I've updated your fiddle to include this method. Here are the results on my machine:

close: 154.61
lev: 176.72500000000002
sim: 32.48000000000013

Fiddle: https://jsfiddle.net/dylon/aubtze2L/11/

Answer 3

If you know that you are looking for distance 0 and 1, then the general purpose DP algorithm does not make sense (and by the way the algorithm you showed looks convoluted, take a look at a better explanation here).

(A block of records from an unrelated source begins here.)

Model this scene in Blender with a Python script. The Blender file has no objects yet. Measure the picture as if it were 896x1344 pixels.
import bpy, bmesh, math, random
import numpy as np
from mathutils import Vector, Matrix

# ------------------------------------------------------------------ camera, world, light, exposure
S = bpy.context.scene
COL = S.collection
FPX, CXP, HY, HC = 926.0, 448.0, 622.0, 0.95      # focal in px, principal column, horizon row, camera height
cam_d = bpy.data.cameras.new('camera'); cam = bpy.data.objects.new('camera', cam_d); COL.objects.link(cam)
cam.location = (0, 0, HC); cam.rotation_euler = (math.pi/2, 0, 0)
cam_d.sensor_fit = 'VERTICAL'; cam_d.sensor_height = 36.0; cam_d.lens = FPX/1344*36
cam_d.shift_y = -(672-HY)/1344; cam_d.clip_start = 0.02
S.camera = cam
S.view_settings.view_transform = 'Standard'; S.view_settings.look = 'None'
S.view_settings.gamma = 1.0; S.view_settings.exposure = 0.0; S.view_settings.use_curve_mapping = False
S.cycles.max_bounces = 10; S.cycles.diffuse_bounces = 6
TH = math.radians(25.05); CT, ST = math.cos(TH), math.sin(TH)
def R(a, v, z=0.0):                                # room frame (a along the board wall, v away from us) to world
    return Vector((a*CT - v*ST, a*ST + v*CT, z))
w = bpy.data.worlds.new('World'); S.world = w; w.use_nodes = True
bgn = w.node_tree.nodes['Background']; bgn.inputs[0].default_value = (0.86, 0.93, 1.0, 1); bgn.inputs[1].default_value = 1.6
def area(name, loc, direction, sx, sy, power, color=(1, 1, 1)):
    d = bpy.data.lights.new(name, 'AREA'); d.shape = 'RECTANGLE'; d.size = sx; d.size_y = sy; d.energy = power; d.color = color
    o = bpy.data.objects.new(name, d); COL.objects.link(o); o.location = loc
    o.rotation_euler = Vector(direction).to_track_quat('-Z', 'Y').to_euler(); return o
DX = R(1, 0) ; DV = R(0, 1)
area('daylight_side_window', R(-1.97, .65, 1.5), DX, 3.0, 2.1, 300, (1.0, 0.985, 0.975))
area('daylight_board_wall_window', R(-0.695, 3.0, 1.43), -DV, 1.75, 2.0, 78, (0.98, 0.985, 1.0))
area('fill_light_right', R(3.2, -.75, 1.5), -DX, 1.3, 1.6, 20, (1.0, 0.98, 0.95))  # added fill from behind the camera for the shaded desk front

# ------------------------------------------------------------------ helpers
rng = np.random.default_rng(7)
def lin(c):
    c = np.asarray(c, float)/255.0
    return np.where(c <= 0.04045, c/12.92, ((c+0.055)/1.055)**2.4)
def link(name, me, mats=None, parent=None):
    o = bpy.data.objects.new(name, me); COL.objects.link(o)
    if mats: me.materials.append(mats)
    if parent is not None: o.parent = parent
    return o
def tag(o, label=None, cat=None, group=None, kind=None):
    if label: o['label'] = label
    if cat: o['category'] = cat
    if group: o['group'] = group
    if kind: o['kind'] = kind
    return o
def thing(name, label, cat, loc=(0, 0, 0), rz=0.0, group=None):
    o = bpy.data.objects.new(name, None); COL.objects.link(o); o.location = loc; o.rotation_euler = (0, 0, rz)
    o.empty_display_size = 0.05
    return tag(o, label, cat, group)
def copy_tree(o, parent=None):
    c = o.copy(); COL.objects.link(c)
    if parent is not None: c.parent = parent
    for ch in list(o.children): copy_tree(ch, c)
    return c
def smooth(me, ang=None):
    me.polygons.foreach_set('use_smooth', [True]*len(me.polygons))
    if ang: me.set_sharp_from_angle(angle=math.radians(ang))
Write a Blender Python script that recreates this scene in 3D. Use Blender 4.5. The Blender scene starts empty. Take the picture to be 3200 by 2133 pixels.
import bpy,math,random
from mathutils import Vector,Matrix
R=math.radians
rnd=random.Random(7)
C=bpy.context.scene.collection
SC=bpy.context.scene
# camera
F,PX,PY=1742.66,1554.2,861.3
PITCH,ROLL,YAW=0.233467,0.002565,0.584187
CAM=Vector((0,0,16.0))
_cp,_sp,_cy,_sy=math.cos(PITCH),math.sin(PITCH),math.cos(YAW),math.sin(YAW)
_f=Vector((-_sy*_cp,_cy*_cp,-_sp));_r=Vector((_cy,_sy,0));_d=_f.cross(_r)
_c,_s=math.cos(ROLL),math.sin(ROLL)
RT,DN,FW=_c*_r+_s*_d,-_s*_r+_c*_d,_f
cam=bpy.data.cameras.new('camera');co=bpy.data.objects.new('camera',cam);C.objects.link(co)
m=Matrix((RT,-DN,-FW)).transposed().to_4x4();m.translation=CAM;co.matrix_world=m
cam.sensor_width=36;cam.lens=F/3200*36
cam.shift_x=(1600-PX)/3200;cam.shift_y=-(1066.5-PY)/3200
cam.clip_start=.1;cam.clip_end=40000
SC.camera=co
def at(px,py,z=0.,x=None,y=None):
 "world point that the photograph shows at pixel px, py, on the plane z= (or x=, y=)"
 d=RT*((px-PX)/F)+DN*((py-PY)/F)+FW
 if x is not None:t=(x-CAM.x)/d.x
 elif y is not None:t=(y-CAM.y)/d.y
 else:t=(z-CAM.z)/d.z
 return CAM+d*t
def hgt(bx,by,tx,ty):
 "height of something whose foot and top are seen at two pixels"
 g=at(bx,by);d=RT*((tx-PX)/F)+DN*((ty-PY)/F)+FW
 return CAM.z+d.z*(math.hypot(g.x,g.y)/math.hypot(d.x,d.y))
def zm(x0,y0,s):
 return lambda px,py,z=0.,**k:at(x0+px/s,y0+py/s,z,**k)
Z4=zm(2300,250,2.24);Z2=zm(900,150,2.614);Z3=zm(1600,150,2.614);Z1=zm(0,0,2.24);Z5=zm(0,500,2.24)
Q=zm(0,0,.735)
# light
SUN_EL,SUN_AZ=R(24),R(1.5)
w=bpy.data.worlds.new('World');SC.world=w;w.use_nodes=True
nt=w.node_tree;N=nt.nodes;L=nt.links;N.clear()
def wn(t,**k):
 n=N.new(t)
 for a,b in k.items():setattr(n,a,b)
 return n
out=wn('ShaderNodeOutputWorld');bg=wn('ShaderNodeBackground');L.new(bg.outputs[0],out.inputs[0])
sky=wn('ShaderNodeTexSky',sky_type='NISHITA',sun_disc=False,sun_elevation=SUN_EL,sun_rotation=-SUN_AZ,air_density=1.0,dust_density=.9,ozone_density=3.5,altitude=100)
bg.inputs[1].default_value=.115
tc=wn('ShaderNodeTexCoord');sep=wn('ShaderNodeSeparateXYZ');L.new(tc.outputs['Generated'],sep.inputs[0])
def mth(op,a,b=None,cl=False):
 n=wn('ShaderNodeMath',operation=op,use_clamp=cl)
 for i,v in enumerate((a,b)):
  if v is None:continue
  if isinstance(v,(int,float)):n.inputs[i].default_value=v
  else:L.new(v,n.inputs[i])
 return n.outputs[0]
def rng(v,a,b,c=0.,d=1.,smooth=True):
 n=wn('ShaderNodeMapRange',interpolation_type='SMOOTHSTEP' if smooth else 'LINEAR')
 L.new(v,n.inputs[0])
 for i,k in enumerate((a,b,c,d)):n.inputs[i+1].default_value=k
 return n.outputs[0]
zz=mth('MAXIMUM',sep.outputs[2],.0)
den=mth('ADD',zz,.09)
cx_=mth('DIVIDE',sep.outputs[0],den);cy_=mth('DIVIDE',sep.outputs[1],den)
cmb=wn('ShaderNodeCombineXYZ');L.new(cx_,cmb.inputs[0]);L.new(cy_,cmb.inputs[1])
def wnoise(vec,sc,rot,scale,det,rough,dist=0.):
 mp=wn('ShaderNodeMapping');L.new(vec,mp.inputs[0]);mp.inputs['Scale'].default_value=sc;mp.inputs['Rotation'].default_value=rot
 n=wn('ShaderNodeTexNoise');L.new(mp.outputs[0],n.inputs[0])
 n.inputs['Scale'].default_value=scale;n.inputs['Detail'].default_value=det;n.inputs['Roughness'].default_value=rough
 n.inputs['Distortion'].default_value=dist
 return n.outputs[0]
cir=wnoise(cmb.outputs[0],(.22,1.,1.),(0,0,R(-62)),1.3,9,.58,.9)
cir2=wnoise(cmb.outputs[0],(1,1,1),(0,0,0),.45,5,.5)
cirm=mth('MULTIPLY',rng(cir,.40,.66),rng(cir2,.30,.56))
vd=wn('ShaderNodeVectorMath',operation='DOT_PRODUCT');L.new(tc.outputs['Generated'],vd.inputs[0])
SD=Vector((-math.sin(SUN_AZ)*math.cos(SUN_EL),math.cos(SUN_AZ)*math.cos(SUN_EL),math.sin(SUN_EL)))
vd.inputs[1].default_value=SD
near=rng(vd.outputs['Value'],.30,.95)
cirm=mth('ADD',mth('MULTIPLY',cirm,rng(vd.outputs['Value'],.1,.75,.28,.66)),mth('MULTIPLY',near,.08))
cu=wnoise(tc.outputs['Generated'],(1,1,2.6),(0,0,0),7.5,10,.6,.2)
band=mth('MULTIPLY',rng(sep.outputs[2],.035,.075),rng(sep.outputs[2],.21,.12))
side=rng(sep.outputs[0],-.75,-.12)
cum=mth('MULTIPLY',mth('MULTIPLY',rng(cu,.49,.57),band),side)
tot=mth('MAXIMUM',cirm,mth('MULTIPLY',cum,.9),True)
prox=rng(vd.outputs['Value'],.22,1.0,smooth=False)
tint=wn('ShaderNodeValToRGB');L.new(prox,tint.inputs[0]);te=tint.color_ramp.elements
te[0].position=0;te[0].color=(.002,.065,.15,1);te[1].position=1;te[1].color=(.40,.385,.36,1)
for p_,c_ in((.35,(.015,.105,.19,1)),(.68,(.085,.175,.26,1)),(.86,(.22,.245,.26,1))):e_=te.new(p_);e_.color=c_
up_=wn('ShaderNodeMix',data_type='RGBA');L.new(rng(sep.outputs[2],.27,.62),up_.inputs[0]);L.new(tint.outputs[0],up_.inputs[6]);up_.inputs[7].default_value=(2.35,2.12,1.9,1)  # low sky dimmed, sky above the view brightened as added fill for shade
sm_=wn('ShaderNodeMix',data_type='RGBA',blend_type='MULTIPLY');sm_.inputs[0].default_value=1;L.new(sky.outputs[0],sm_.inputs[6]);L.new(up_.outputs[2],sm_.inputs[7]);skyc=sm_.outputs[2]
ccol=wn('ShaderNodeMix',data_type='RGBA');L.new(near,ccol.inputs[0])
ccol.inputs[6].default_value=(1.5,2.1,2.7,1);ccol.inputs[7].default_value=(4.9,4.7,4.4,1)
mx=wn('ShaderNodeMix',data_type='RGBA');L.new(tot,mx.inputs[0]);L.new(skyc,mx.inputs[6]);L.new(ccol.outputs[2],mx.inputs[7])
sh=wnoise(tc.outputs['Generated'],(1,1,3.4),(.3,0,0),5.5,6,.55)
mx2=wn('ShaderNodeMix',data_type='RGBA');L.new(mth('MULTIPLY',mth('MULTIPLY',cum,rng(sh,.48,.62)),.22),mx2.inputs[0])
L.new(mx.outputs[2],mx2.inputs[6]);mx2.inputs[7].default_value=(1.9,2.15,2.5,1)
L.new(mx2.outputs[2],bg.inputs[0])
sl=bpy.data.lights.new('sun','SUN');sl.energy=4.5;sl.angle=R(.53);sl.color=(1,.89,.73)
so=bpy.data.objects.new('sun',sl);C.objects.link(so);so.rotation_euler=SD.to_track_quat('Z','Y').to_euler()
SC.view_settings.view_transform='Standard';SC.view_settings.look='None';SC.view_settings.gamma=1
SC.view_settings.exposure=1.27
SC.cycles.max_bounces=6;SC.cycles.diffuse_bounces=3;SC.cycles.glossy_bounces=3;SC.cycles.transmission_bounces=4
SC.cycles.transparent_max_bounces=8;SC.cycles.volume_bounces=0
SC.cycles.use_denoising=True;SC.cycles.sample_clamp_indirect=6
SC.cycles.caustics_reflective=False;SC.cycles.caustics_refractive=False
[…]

To check that the distance is 0, all you need is to check whether 2 strings are the same. Now if the distance is one, it means that either insertion, deletion or substitution should have happened. So generate all possible deletion from the original string and check whether it is equal to second string. So you will get something like this:

for (var i = 0; i < s_1.length; i++) {
  if s_2 == s_1.slice(0, i) + s_1.slice(i + 1) {
     return true
  }
}

For insertions and substitution you will need to know the alphabet of all characters. You can define it as a big string var alphabet = "abcde....". Now you do a similar thing, but when you introduce substitution or insertion, you also iterate over all elements in your alphabet. I am not planning to write the whole code here.

A couple of additional things. You can make a lot of micro-optimizations here. For example if the length of two strings are different by more than 1, they clearly can't have a distance 1. Another one relates to the frequencies of underlying characters in the string.